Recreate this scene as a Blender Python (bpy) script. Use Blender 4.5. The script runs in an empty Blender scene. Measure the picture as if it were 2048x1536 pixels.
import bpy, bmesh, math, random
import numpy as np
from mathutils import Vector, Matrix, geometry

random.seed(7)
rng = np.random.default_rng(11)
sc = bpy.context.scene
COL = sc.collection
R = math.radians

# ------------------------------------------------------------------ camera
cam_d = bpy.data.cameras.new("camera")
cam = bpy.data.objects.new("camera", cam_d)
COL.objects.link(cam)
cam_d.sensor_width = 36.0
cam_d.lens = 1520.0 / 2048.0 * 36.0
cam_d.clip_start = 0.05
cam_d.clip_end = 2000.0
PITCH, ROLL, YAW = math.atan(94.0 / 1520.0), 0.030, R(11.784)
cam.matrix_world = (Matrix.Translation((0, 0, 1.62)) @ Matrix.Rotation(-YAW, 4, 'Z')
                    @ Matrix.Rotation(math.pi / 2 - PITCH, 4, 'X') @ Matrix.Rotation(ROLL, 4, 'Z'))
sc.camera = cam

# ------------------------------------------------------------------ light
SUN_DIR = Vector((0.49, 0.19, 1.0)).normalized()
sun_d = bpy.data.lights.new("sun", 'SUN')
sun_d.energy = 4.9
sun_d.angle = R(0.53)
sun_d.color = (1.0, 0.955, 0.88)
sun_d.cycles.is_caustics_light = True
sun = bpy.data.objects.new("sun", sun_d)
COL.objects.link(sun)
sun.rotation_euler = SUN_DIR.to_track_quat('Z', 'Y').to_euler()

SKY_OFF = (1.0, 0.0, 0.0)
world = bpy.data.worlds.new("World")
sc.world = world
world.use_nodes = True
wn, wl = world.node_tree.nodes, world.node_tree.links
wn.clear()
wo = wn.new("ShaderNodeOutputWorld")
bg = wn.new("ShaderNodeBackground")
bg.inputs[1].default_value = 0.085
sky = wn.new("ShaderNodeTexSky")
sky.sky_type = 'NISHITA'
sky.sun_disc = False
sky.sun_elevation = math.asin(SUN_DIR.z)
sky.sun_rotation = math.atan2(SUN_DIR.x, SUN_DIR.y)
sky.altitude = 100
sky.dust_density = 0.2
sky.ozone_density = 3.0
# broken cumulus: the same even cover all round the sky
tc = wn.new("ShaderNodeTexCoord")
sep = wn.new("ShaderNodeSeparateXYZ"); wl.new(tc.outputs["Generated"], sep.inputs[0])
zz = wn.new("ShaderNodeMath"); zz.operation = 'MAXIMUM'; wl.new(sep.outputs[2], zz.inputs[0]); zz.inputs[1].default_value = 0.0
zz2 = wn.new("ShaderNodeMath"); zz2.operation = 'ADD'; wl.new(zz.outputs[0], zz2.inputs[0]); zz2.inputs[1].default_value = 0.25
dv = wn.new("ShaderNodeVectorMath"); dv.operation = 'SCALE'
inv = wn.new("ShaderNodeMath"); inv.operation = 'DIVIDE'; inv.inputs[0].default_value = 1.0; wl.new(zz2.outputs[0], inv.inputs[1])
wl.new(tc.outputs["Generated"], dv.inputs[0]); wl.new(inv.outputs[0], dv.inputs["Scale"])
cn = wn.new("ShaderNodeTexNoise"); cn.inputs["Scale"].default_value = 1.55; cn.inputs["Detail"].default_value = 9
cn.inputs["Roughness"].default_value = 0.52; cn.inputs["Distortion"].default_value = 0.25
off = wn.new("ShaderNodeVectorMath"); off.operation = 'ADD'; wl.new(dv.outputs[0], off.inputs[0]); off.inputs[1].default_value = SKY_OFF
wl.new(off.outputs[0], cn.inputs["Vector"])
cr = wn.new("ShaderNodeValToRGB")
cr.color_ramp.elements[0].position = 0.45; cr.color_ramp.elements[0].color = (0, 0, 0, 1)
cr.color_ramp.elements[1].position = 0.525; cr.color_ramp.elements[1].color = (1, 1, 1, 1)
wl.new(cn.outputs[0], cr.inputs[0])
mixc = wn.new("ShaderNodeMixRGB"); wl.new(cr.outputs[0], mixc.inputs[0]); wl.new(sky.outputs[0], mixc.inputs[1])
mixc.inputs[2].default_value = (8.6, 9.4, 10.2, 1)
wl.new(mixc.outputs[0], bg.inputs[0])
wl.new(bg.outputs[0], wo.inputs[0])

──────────

# To do:
Copy out the material word for word and line for line.

# Solution:
Recreate this scene as a Blender Python (bpy) script. Use Blender 4.5. The script runs in an empty Blender scene. Measure the picture as if it were 2048x1536 pixels.
import bpy, bmesh, math, random
import numpy as np
from mathutils import Vector, Matrix, geometry

random.seed(7)
rng = np.random.default_rng(11)
sc = bpy.context.scene
COL = sc.collection
R = math.radians

# ------------------------------------------------------------------ camera
cam_d = bpy.data.cameras.new("camera")
cam = bpy.data.objects.new("camera", cam_d)
COL.objects.link(cam)
cam_d.sensor_width = 36.0
cam_d.lens = 1520.0 / 2048.0 * 36.0
cam_d.clip_start = 0.05
cam_d.clip_end = 2000.0
PITCH, ROLL, YAW = math.atan(94.0 / 1520.0), 0.030, R(11.784)
cam.matrix_world = (Matrix.Translation((0, 0, 1.62)) @ Matrix.Rotation(-YAW, 4, 'Z')
                    @ Matrix.Rotation(math.pi / 2 - PITCH, 4, 'X') @ Matrix.Rotation(ROLL, 4, 'Z'))
sc.camera = cam

# ------------------------------------------------------------------ light
SUN_DIR = Vector((0.49, 0.19, 1.0)).normalized()
sun_d = bpy.data.lights.new("sun", 'SUN')
sun_d.energy = 4.9
sun_d.angle = R(0.53)
sun_d.color = (1.0, 0.955, 0.88)
sun_d.cycles.is_caustics_light = True
sun = bpy.data.objects.new("sun", sun_d)
COL.objects.link(sun)
sun.rotation_euler = SUN_DIR.to_track_quat('Z', 'Y').to_euler()

SKY_OFF = (1.0, 0.0, 0.0)
world = bpy.data.worlds.new("World")
sc.world = world
world.use_nodes = True
wn, wl = world.node_tree.nodes, world.node_tree.links
wn.clear()
wo = wn.new("ShaderNodeOutputWorld")
bg = wn.new("ShaderNodeBackground")
bg.inputs[1].default_value = 0.085
sky = wn.new("ShaderNodeTexSky")
sky.sky_type = 'NISHITA'
sky.sun_disc = False
sky.sun_elevation = math.asin(SUN_DIR.z)
sky.sun_rotation = math.atan2(SUN_DIR.x, SUN_DIR.y)
sky.altitude = 100
sky.dust_density = 0.2
sky.ozone_density = 3.0
# broken cumulus: the same even cover all round the sky
tc = wn.new("ShaderNodeTexCoord")
sep = wn.new("ShaderNodeSeparateXYZ"); wl.new(tc.outputs["Generated"], sep.inputs[0])
zz = wn.new("ShaderNodeMath"); zz.operation = 'MAXIMUM'; wl.new(sep.outputs[2], zz.inputs[0]); zz.inputs[1].default_value = 0.0
zz2 = wn.new("ShaderNodeMath"); zz2.operation = 'ADD'; wl.new(zz.outputs[0], zz2.inputs[0]); zz2.inputs[1].default_value = 0.25
dv = wn.new("ShaderNodeVectorMath"); dv.operation = 'SCALE'
inv = wn.new("ShaderNodeMath"); inv.operation = 'DIVIDE'; inv.inputs[0].default_value = 1.0; wl.new(zz2.outputs[0], inv.inputs[1])
wl.new(tc.outputs["Generated"], dv.inputs[0]); wl.new(inv.outputs[0], dv.inputs["Scale"])
cn = wn.new("ShaderNodeTexNoise"); cn.inputs["Scale"].default_value = 1.55; cn.inputs["Detail"].default_value = 9
cn.inputs["Roughness"].default_value = 0.52; cn.inputs["Distortion"].default_value = 0.25
off = wn.new("ShaderNodeVectorMath"); off.operation = 'ADD'; wl.new(dv.outputs[0], off.inputs[0]); off.inputs[1].default_value = SKY_OFF
wl.new(off.outputs[0], cn.inputs["Vector"])
cr = wn.new("ShaderNodeValToRGB")
cr.color_ramp.elements[0].position = 0.45; cr.color_ramp.elements[0].color = (0, 0, 0, 1)
cr.color_ramp.elements[1].position = 0.525; cr.color_ramp.elements[1].color = (1, 1, 1, 1)
wl.new(cn.outputs[0], cr.inputs[0])
mixc = wn.new("ShaderNodeMixRGB"); wl.new(cr.outputs[0], mixc.inputs[0]); wl.new(sky.outputs[0], mixc.inputs[1])
mixc.inputs[2].default_value = (8.6, 9.4, 10.2, 1)
wl.new(mixc.outputs[0], bg.inputs[0])
wl.new(bg.outputs[0], wo.inputs[0])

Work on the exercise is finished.